Том 4. За коммунизм (Фурманов) - страница 2

II

Сам Фурманов «Чапаева» назвал «очерком». «На признание художественности отделки не претендую», — добавлял он несколькими строками ниже. И говорил это не из скромности, но убежденный, что «Чапаев» и в самом деле вещь не ахти какая, составленная «по материалам записной книжки и некоторым личным воспоминаниям». Но едва начинаешь читать этот непритязательный очерк — перед глазами возникают картины гражданской войны, и бескрайные уральские степи, и военные эпизоды, заставляющие быстрей бежать кровь, и многое множество людей, живых, разных, запоминающихся, и среди них центральная фигура Чапаева, лихого партизана, революционера, вождя, сделанного мастерски, до мельчайших черт, освещенного с разных сторон, не по методу суздальской иконописи, с одних лишь казовых сторон, — но приемами настоящего художника, бросающего на портрет свет и тени, чтобы подчеркнуть, выпуклить, приблизить к зрителю человеческое лицо, не сочиненное, но живое, со всеми характерными чертами, дурными и хорошими.

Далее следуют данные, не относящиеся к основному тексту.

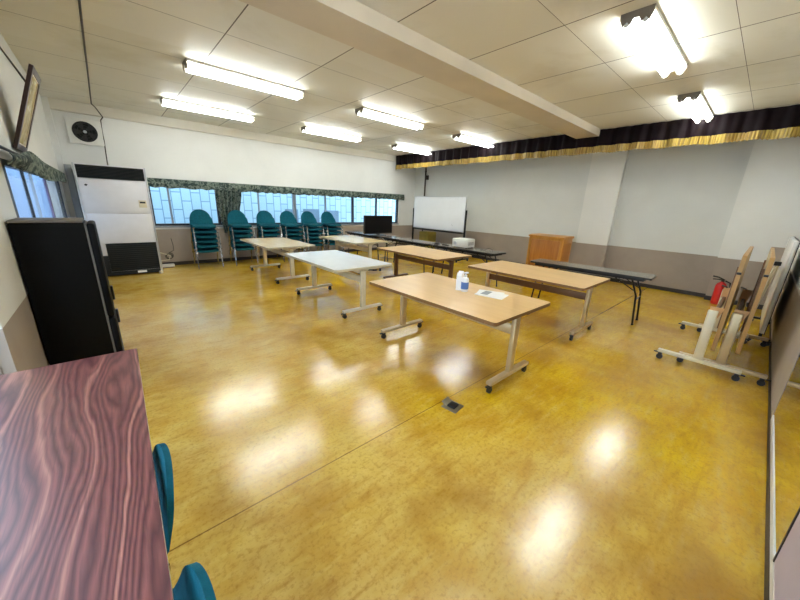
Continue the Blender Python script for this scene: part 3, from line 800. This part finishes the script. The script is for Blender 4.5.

Фурманов не только вспоминал, не только рассказывал — но изображал, лепил фигуру за фигурой, набрасывал одну сцену за другой, картину за картиной, — оттого-то «Чапаев» оставляет в читателе яркое представление о боевой страде, о величественном и низком, прекрасном и безобразном. Отдельные черты Чапаева разбросаны по всей книге. Не упущены ни яркие, бросающиеся в глаза, ни интимные, едва заметные, которые делались явными лишь при близком знакомстве. Фурманов характеризует Чапаева в мирное время и в бою, за дружеской беседой и в момент ссоры, в минуты высокого революционного подъема, и в минуты слабости, когда на лице героя проступали черты самодовольного, падкого до похвальбы человека, снедаемого честолюбием. Эта нерасторжимая связь великого и малого, из чего состоит живой человеческий лик, когда он получает художественное воплощение — все подметил и показал в Чапаеве Фурманов вплоть до ревнивых опасений, как бы не затерли его «штабные» стервецы.

Чапаев — центральная фигура. Его именем названа эпопея. Но разве можно проглядеть, что Чапаев — лишь один из множества, каких выдвинула народная масса. Чапаев — герой, но его черты повторяет рядовой партизан и красноармеец. Не потому ли Чапаев и оказался героем этой массы — что был, в сущности, лишь самым ярким, самым толковым, самым образцовым ее представителем. Чапаев — вождь множества. Но и самое «множество» также схвачено Фурмановым.

Подобно Чапаеву, красноармейская масса показана Фурмановым в бою, идущая на смерть, и после боя, погрязшая в «малых» делах. Фурманов не умалчивает о том, как в моменты передышек место героического бойца занимал иной раз человек с сумбуром в голове и темными инстинктами. Он показывает нам передовых представителей красноармейской массы и ее самые отсталые образцы. В «Чапаеве» они показаны в моменты героических боев. В «Мятеже» мы видим массу в период послебоевого разложения. Но в обеих вещах толпа живет, дышит, — многоглавая, нестройная, устремленная к одной большой цели — в «Чапаеве», разбредающаяся в стороны, легковерно идущая на провокацию, задорная и хмельная от власти — в «Мятеже». И в «Чапаеве», и в «Мятеже» мы видим в авторе художника, который показывает нам сложнейшее и многообразное явление, но показывает с простотой, без ухищрений и натяжек, не боясь взглянуть правде в глаза, не отвращая от нее взора. Если в «Чапаеве» центром внимания была фигура вождя, а масса играла роль фона, то в «Мятеже» мы видим обратное: центр внимания заняла масса — и пусть кто еще из современных прославленных наших беллетристов попытается так, как это сделал Фурманов, изобразить медленное нарастание взрыва, постепенное распространение в массе недовольства, неуклонное и неизбежное назревание восстания. Набрасывая картину за картиной, выводя на сцену одного участника мятежа за другим, одну толпу за другой — Фурманов создает огромное полотно, большую повесть о восстании, которая — свыше четырехсот страниц! — читается с интересом неослабевающим и врезается в память надолго.